No echo de menos el «teatro convencional». Volver a ese teatro sería como volver atrás. Es como si le dijeran a un pintor expresionista o impresionista que pinte un bodegón realista. Lo podría hacer, pero no le motivaría tanto
Aunque en el teatro cada función es diferente, en su caso esto se acentúa... ¿El texto cambia cada día?
Hay una columna vertebral muy sólida sobre la cual yo puedo improvisar, pero solo cuando la he dominado mucho. Me da igual decir las cosas de una manera u otra, porque sé lo que tengo que decir. Si no tienes el texto bien aprendido se puede incurrir en titubeos que a veces aparentan espontaneidad y organicidad, pero resultan golpes fallidos. Es mejor tenerlo todo dominado, y entonces te puedes salir, porque siempre sabes cómo volver.
Lleva muchos años practicando un tipo de teatro muy particular, con usted como único actor. ¿No echa nunca de menos el teatro llamémosle convencional?

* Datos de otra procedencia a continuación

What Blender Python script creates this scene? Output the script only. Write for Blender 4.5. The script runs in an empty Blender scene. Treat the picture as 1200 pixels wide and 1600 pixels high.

La verdad es que no. En absoluto. Incluso me resulta un poco latoso. Es algo que yo ya hice; lo disfruté, indagué y experimenté; satisfice mis anhelos. Volver a ese teatro sería como volver atrás. Es como si le dijeran a un pintor expresionista o impresionista que pinte un bodegón realista. Lo podría hacer, pero no le motivaría tanto.
Y a usted le motiva el tipo de teatro que hace...
Sí, porque esta es mi vida, mi obra, mis temas... Soy yo mismo frente a la gente; sin mediadores. La gente viene al teatro y sabe que se va a encontrar conmigo haciendo las cosas de una manera determinada y hablando de una serie de temas. Y yo salgo al escenario con total libertad. No me importa si es teatro o no es teatro, si es correcto o incorrecto convencionalmente -dentro de lo que se entiende que tiene que ser una función-. Todo eso ya para mí dejó de tener valor; son formas de enjuiciar que pertenecen a otro universo, que no es ya el mío.
En el tipo de teatro que yo hago ya no hay esa diferenciación entre el actor y el personaje. Soy un narrador o un animador del público, un «showman» cómico.
El arte es libertad absoluta, no hay reglas...
La única regla es conectar con el público.
Y usted ya sabe que el público ha aceptado su manera de hacer teatro.
Tengo esa seguridad después de experimentar una serie de recursos que le hacen saber los que funcionan y los que no.
Al principio no lo sabría...
No, claro, hasta saberlo me di muchos golpes.
¿Cuánto tiempo está con cada espectáculo?
Depende... Hay que tener en cuenta que yo hago los ensayos de una manera poco usual. «Teresa o el sol por dentro», que hice hace cinco años para el centenario de Santa Teresa, no lo ensayé. Lo escribí, lo toqué... Lo preparé como una conferencia, pero no lo ensayé. Y cuando vino a mi casa el iluminador, Miguel Ángel Camacho, para trabajar las luces del espectáculo, que íbamos a estrenar poco después, se quedó asustado. «¿Y si te quedas en blanco?» «Entonces haré El Lazarillo, que esa me la sé», bromeé. No había un esquema, pero yo sabía lo que necesitaba.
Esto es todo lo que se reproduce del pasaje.